The Slashing's Required to Get to the Solving
Of course, it's this world's magicking and sword-swinging battles that parents may be the most curious about—some of whom grew up playing that first game. To be sure, there is plenty of both to navigate here. This enchanted kingdom is a place of fairies who heal, magicians who wave wands for both good and evil, and witches who lend their brooms for quick transport.

It's also a land packed with attacking skeletons, one-eyed jumping ticks, dive-bombing crows and ink-squirting octopuses. Link encounters big bosses that range from multi-eyed plant beasts to a skeletal demon thingy to a lava-spewing turtle to a gem-encrusted dinosaur. He uses a sword, a bow and arrow, bombs, and a boomerang to make his way past them all.

The magical elements are a fantastical part of a fantasy land of elfish knights and princess-saving heroes.
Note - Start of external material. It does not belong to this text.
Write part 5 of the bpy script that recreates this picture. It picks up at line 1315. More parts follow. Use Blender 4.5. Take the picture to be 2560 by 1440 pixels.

And the beastie enemies are more cartoonish that ghoulish. None of the battling results in any blood or gore. The tiny blows land with a small flash and the fallen blink out of existence. The detached and repetitive-feeling fighting is part of a game mechanic used to illustrate the swarming evil that must be bested—while supplying a few gems that can be used to obtain tools for the rest of the game.

You Say 3-D, I Say 2-D, Let's Call on Link to Get the Job Done
The real joy of A Link Between Worlds comes through its wonderful puzzles. Indeed, this is a digital world of fun cerebral conundrums. As Link travels mountain passes and underground dungeons it all looks colorful and kid-friendly, but there are puzzles within puzzles within puzzles designed to challenge kids and adults alike. They sometimes require a balance of darkness and light or a triggered pressure plate or a specialized tool or even the proper dimension to navigate. And that last part is a brilliant addition:

As Link encounters Yuga and his two-dimensional turn-people-into-paintings magic, he realizes that a special bracelet gives him the ability to transfer himself between the regular 3-D world and the world of a 2-D drawing. And it's only in his Egyptian wall painting-like form that Link can find secret pathways across otherwise unpassable chasms and through the slightest cracks in the face of a brick-and-mortar obstacle—offering a plethora of new possibilities to the puzzle solving. And when a perplexing puzzle's solution finally slips into place, the resulting "aha" moment feels like quite a reward as it links you to both gaming's past and future all at once.